> [Written request] Write out the listing exactly as it is given.

> [Information shown]

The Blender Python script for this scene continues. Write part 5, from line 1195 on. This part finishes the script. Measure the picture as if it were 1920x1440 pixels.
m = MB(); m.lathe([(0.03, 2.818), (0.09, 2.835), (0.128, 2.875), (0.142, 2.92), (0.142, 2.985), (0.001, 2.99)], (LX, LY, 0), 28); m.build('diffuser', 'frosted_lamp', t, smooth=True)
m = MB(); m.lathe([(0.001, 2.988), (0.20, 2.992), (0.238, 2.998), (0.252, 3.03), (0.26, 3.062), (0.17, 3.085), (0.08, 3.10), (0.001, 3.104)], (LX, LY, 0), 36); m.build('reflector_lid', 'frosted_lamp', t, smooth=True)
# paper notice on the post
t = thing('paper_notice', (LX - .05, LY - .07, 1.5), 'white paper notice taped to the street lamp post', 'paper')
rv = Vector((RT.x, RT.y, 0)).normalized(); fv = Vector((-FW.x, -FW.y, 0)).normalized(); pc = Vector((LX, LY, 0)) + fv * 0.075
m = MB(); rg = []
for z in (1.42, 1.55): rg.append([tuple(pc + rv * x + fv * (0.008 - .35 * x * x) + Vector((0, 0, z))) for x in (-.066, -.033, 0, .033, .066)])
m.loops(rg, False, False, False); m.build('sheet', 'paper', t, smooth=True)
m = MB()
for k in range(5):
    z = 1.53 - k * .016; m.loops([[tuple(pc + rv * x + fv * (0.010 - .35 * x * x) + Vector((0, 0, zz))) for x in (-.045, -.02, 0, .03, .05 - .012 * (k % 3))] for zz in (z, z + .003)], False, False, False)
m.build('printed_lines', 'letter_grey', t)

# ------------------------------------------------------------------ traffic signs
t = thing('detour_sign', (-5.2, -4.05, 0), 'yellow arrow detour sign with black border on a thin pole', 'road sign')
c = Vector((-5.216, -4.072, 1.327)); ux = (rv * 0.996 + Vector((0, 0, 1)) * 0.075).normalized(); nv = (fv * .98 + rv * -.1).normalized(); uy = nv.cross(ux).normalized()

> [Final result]
The Blender Python script for this scene continues. Write part 5, from line 1195 on. This part finishes the script. Measure the picture as if it were 1920x1440 pixels.
m = MB(); m.lathe([(0.03, 2.818), (0.09, 2.835), (0.128, 2.875), (0.142, 2.92), (0.142, 2.985), (0.001, 2.99)], (LX, LY, 0), 28); m.build('diffuser', 'frosted_lamp', t, smooth=True)
m = MB(); m.lathe([(0.001, 2.988), (0.20, 2.992), (0.238, 2.998), (0.252, 3.03), (0.26, 3.062), (0.17, 3.085), (0.08, 3.10), (0.001, 3.104)], (LX, LY, 0), 36); m.build('reflector_lid', 'frosted_lamp', t, smooth=True)
# paper notice on the post
t = thing('paper_notice', (LX - .05, LY - .07, 1.5), 'white paper notice taped to the street lamp post', 'paper')
rv = Vector((RT.x, RT.y, 0)).normalized(); fv = Vector((-FW.x, -FW.y, 0)).normalized(); pc = Vector((LX, LY, 0)) + fv * 0.075
m = MB(); rg = []
for z in (1.42, 1.55): rg.append([tuple(pc + rv * x + fv * (0.008 - .35 * x * x) + Vector((0, 0, z))) for x in (-.066, -.033, 0, .033, .066)])
m.loops(rg, False, False, False); m.build('sheet', 'paper', t, smooth=True)
m = MB()
for k in range(5):
    z = 1.53 - k * .016; m.loops([[tuple(pc + rv * x + fv * (0.010 - .35 * x * x) + Vector((0, 0, zz))) for x in (-.045, -.02, 0, .03, .05 - .012 * (k % 3))] for zz in (z, z + .003)], False, False, False)
m.build('printed_lines', 'letter_grey', t)

# ------------------------------------------------------------------ traffic signs
t = thing('detour_sign', (-5.2, -4.05, 0), 'yellow arrow detour sign with black border on a thin pole', 'road sign')
c = Vector((-5.216, -4.072, 1.327)); ux = (rv * 0.996 + Vector((0, 0, 1)) * 0.075).normalized(); nv = (fv * .98 + rv * -.1).normalized(); uy = nv.cross(ux).normalized()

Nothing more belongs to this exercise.